Zombie AOL Account Crawls Out Of The Grave Nine Years Later

Jennifer, like many people, one subscribed to AOL. She paid for the service originally, then received a free account while employed with Time Warner. Then she joined the 21st century and didn’t use AOL at all, but her free account remained in the system. Until AOL started billing her. Nine years later.

Have any other readers had a problem with AOL suddenly billing them out of nowhere, without any notice? I had an account with them that I opened nine years ago, perhaps paying about $9.99 initially, but I haven’t paid for their service since around 2000, after it was converted to a free account provided to me when I worked at Time Warner. Then, of course, I went to broadband like the rest of the country.

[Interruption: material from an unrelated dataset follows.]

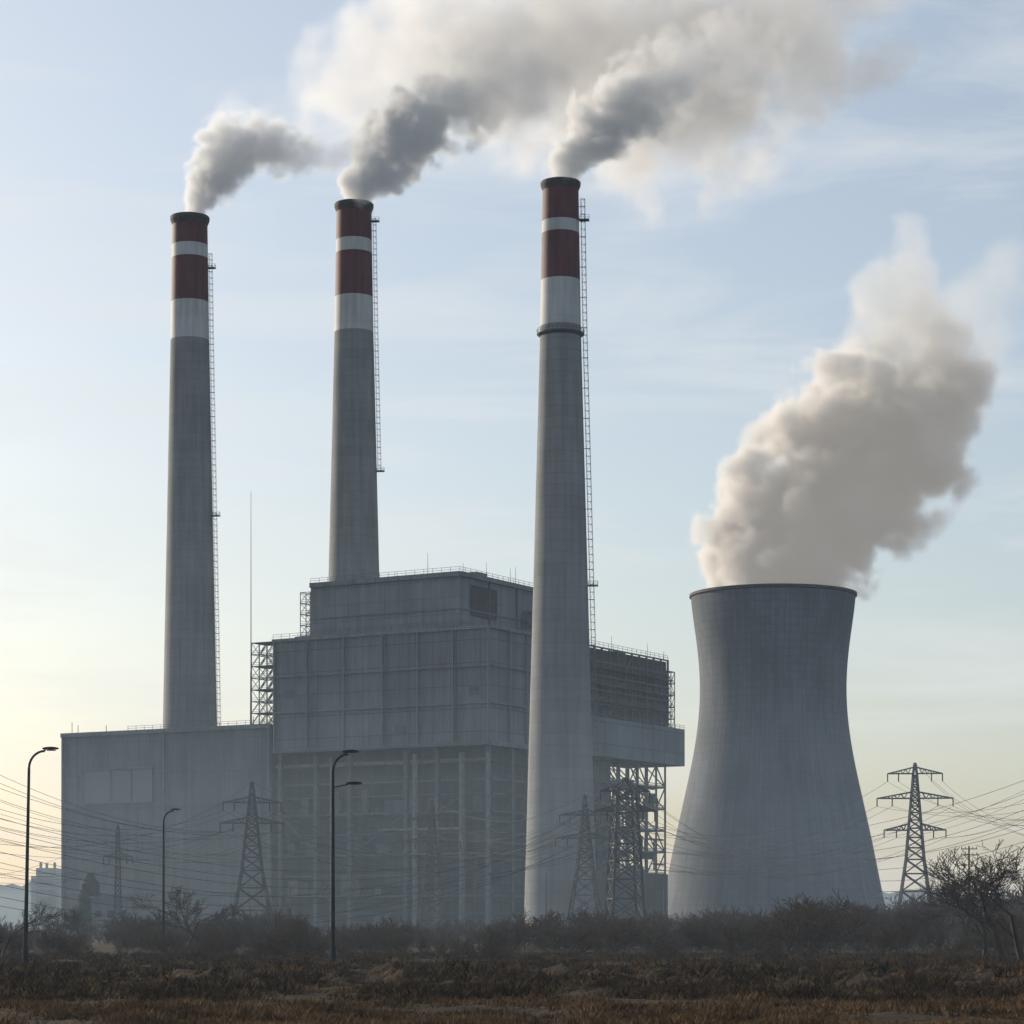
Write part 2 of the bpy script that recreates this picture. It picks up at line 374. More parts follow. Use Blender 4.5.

In February/09, after probably years of not using AOL, I was sent a notice in the mail to “update” my account because they were having a hard time billing me. I logged in and hit “update” and I got a message saying I had a free account and all was well. But I guess it wasn’t. Yesterday, I got a notice from a collections agency saying I owe $103.60 for four months of service. I’ve called AOL repeatedly, and they insist that a $25.90 per month charge was being successfully billed to a Visa, but the Visa stopped working in November/08. I’ve never had a Visa! And I certainly didn’t authorize a $25.90 monthly charge for a free, subpar internet service. So who was paying for my account?

I don’t know what to do at this point. I’m having them send me a fraud form, since that may be my best chance at fighting this, but I have so far been unable to convince them that something is wrong here. Incidentally, I pulled a credit report on myself last night to see if there was a latent or delinquent Visa I wasn’t aware of, and there are no Visa cards on it. I have perfect credit and am worried about the collections agency reporting this if I can’t solve the problem. Any advice?

She can’t do a chargeback when the account was billed to a credit card that doesn’t exist. Other than going all customer service ninja and contacting someone in a position of power, any ideas as to what Jennifer can do?